What to produce
Return, exactly as written, every line from the first line of the data below through the line that contains "PI = math.pi".

Dataset content
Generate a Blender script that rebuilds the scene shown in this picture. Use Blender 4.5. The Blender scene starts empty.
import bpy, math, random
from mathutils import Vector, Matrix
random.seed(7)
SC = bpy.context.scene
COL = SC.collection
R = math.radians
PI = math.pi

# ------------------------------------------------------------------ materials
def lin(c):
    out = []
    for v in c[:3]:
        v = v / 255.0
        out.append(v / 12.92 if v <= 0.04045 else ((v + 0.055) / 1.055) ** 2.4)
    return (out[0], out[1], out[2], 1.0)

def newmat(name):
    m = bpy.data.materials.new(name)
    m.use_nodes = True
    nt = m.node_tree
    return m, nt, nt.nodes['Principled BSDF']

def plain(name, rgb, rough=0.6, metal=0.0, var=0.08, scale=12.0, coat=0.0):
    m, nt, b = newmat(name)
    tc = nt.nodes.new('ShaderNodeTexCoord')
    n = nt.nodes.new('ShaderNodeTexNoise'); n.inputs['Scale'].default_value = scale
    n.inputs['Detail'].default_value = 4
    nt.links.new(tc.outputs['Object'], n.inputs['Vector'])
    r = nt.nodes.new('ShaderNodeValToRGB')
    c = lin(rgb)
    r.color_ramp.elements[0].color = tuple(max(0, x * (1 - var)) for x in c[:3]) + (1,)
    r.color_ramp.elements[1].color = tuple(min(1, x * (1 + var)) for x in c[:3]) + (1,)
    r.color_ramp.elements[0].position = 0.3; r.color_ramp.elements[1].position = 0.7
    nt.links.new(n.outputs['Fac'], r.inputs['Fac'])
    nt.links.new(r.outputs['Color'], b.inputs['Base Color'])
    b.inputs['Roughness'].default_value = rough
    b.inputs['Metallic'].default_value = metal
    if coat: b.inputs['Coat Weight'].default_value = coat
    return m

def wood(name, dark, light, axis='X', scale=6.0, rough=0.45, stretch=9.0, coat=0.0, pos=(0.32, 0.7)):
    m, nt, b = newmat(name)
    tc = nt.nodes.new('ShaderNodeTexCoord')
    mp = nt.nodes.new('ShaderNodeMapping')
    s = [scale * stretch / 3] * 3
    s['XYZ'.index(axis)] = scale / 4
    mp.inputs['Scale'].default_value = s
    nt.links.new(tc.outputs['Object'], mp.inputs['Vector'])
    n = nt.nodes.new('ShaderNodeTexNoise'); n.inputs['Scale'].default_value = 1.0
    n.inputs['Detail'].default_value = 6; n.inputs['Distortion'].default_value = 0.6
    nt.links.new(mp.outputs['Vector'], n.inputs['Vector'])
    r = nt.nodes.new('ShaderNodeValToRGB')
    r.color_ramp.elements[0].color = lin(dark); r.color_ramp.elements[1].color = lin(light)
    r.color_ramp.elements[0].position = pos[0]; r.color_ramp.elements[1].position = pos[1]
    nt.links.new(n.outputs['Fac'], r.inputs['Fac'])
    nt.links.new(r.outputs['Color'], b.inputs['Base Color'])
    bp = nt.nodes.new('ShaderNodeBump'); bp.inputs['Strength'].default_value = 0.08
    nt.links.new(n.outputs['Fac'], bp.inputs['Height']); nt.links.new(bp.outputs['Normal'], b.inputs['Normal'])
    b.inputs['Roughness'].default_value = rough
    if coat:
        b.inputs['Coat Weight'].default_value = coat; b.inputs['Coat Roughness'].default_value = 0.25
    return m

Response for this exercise
Generate a Blender script that rebuilds the scene shown in this picture. Use Blender 4.5. The Blender scene starts empty.
import bpy, math, random
from mathutils import Vector, Matrix
random.seed(7)
SC = bpy.context.scene
COL = SC.collection
R = math.radians
PI = math.pi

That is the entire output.